Methane is a gas at ordinary temperatures and pressures. The gas that cooks your food and heats your house is mostly methane. But methane is a liquid at the pressures found within the Macondo reservoir. Methane as a liquid is miscible with crude oil. If you mix olive oil and canola oil you will see what miscible means. They don't separate the way a water and oil mixture would.

The methane in the Macondo reservoir becomes a gas if the pressure is reduced. At sea level, the volume of the gas is 600 times greater than the original liquid. Methane's conversion from liquid to gas happens fast when the pressure goes below 100 bars. This has implications when methane goes up the straw.

methanehydrate (68K) Methane and water does something unusual at high pressure. They form methane hydrate which is essentially little balls of ice enclosing methane molecules as the picture illustrates. Methane hydrate is a somewhat stable solid at atmospheric pressure, but it can suddenly decompose in pipes leading to pressure surges. Methane hydrate is the stuff that stopped BP's early attempt to cap the blowout preventer.

The science behind a blowout

Let's do some calculations. BP says they collected 15,000 barrels of oil and flared 30 million cubic feet of natural gas on 9 June. That works out to be 2000 cubic feet of methane per barrel. There must have been 3.33 cubic feet of liquid methane accompanying each barrel of oil before expansion by a factor of 600. Let's take that as representative of Macondo oil.

A barrel of oil is 5.61 cubic feet.

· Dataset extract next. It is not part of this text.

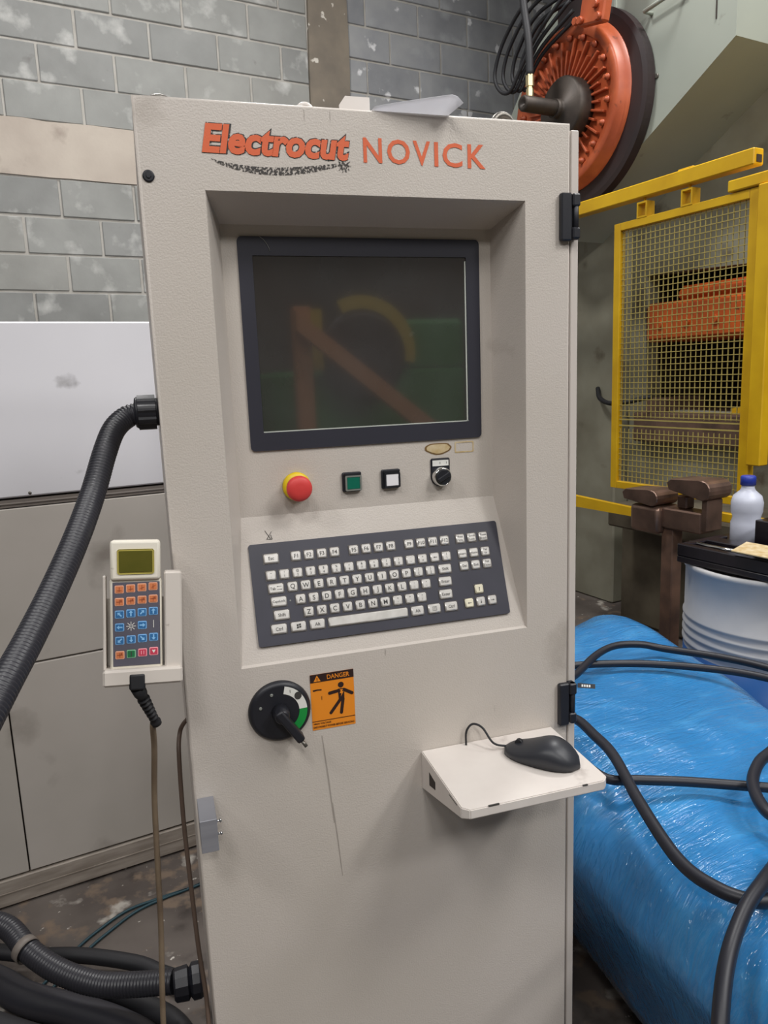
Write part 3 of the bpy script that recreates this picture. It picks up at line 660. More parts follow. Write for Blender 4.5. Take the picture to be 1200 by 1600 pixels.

Macondo prospect oil looses 37 percent of its volume when it reaches sea level because the methane that was dissolved in it escapes as a gas.

Let's presume 36,000 barrels per day are going up a 20 inch pipe. That flow rate is in the middle of the range of estimates in mid June. That is 1,500 barrels or 8,415 cubic feet per hour. A length of 20 inch pipe 0.46 feet long will hold a cubic foot of oil. Multiply that by the number of cubic feet the pipe must move in an hour. That is 3857 feet per hour or about 0.73 miles per hour at the sea floor. Now let's figure out how fast the methane is moving. The pipe must carry 1,500 times 2000 cubic feet of gas per hour. Multiply that by 0.46 and you get 1,375,000 feet per hour. Divide that by the number of feet in a mile (5280) to get 260 miles per hour. The oil is carried as a mist of droplets in the methane hurricane. "Blowout" is an apt description.

A blowout is what happens when you lose control of an oilwell.